Return exactly the listing's lines, from its first line to the line holding "tag(o, 'small steel", ends included.
##### Information supplied
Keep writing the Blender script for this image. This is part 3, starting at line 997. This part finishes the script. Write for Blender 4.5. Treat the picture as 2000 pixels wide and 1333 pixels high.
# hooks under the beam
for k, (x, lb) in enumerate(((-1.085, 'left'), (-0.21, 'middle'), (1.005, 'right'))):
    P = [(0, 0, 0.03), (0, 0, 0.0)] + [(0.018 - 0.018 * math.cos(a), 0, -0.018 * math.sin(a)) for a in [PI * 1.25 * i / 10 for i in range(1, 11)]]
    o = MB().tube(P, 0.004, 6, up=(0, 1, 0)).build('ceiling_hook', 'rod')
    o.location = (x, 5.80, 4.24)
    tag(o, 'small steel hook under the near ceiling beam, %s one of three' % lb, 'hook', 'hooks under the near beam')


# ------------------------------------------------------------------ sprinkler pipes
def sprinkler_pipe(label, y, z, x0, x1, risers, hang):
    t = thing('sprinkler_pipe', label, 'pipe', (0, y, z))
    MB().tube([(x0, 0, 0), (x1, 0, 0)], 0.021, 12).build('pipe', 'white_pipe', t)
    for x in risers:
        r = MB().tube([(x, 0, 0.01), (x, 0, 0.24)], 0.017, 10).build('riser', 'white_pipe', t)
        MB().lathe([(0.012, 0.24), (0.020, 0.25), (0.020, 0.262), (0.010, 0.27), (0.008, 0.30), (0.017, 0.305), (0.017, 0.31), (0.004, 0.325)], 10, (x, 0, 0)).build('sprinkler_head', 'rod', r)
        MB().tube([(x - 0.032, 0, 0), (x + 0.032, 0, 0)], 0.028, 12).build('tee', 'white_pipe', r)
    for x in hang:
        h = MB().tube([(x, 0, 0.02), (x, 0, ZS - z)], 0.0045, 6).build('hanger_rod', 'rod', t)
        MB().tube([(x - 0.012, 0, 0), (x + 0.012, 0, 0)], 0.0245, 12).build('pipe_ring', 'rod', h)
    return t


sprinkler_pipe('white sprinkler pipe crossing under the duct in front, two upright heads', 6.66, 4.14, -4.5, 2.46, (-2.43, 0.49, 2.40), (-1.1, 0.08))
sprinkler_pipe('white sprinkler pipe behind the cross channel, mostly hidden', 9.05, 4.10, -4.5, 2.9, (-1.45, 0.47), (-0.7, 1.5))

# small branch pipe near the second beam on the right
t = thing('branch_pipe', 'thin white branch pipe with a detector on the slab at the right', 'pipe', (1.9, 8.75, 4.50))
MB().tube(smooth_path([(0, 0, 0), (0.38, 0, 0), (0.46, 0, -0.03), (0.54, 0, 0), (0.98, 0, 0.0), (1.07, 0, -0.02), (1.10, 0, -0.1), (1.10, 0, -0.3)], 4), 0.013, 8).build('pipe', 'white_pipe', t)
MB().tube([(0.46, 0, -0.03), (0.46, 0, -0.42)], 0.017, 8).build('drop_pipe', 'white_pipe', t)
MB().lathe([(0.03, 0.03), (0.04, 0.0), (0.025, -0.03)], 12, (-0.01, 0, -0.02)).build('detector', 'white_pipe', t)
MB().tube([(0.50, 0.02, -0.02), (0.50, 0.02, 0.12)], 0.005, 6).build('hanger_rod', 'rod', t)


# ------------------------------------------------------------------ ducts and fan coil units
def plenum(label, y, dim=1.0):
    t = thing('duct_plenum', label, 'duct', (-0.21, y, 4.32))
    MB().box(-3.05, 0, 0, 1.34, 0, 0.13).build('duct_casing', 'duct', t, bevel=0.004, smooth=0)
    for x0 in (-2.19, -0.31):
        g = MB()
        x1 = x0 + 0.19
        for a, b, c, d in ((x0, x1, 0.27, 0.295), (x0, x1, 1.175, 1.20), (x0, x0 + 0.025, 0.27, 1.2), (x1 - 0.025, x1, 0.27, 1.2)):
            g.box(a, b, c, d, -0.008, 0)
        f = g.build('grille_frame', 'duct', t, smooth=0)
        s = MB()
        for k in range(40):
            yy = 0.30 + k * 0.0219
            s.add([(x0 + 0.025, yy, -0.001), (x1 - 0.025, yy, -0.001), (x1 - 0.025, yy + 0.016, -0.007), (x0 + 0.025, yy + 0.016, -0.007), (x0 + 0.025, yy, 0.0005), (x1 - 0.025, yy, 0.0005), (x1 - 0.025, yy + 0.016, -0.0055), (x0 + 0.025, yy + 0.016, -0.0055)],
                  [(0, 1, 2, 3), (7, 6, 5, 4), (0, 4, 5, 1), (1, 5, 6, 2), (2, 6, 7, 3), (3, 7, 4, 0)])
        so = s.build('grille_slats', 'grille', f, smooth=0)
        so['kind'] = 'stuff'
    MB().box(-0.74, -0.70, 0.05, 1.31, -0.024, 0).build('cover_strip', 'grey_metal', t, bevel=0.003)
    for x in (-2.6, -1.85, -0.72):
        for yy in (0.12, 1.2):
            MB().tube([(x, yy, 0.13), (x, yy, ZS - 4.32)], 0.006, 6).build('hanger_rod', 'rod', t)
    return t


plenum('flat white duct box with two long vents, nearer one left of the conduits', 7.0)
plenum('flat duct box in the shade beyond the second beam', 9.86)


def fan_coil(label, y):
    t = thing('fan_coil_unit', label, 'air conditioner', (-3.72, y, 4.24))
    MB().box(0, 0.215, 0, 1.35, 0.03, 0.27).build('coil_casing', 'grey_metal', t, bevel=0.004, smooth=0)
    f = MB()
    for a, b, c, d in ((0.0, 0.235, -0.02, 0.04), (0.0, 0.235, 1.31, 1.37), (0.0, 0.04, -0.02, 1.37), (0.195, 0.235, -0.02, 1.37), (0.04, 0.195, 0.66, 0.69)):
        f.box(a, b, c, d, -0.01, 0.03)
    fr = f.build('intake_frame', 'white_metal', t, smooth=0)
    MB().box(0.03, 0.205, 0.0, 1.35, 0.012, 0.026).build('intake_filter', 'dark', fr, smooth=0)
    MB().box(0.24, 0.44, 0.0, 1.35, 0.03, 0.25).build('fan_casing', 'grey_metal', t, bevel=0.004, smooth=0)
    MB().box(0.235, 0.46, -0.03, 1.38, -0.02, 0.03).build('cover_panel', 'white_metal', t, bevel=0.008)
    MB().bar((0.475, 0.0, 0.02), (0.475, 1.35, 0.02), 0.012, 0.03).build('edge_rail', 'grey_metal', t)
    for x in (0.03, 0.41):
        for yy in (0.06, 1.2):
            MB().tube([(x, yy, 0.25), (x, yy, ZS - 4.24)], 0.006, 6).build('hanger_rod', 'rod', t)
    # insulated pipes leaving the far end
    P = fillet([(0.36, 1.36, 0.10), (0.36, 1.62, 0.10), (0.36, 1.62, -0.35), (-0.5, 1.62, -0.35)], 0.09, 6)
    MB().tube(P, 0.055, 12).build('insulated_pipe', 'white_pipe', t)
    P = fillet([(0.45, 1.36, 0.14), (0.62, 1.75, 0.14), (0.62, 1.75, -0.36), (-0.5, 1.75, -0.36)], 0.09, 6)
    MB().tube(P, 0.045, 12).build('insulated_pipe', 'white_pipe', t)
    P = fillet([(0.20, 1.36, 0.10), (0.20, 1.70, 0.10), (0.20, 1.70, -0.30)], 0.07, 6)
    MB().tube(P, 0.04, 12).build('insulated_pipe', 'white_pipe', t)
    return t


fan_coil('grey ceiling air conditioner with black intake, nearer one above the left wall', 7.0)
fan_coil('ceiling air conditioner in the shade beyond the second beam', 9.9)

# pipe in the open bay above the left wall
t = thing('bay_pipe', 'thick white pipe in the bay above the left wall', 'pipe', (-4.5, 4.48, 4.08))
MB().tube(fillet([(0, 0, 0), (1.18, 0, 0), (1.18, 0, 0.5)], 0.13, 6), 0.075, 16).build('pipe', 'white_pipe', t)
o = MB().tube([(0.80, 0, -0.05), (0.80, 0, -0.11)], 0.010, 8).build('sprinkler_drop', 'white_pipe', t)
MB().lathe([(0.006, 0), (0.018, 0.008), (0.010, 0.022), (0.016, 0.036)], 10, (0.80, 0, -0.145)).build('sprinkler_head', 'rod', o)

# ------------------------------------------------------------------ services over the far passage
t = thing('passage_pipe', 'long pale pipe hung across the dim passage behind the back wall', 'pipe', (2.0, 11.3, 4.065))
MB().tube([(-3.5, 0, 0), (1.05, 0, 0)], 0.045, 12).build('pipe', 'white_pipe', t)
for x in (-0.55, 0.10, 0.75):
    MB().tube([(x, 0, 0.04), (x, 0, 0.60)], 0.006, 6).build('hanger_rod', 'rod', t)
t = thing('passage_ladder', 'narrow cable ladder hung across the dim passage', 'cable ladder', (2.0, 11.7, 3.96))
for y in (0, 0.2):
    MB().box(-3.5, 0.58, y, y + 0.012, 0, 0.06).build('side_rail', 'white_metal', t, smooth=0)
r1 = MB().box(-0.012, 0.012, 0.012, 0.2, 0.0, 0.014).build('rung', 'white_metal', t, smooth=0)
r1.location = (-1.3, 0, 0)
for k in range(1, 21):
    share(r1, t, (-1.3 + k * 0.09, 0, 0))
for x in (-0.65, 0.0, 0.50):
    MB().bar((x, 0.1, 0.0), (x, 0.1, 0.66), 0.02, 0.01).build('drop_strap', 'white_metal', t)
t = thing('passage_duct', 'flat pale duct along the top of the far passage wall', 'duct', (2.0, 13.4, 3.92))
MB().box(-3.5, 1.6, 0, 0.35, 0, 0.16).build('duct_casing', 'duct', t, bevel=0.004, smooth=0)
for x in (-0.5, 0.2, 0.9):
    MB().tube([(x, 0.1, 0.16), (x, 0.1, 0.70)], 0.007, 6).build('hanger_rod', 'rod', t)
##########
= Answer to the task =
Keep writing the Blender script for this image. This is part 3, starting at line 997. This part finishes the script. Write for Blender 4.5. Treat the picture as 2000 pixels wide and 1333 pixels high.
# hooks under the beam
for k, (x, lb) in enumerate(((-1.085, 'left'), (-0.21, 'middle'), (1.005, 'right'))):
    P = [(0, 0, 0.03), (0, 0, 0.0)] + [(0.018 - 0.018 * math.cos(a), 0, -0.018 * math.sin(a)) for a in [PI * 1.25 * i / 10 for i in range(1, 11)]]
    o = MB().tube(P, 0.004, 6, up=(0, 1, 0)).build('ceiling_hook', 'rod')
    o.location = (x, 5.80, 4.24)
    tag(o, 'small steel hook under the near ceiling beam, %s one of three' % lb, 'hook', 'hooks under the near beam')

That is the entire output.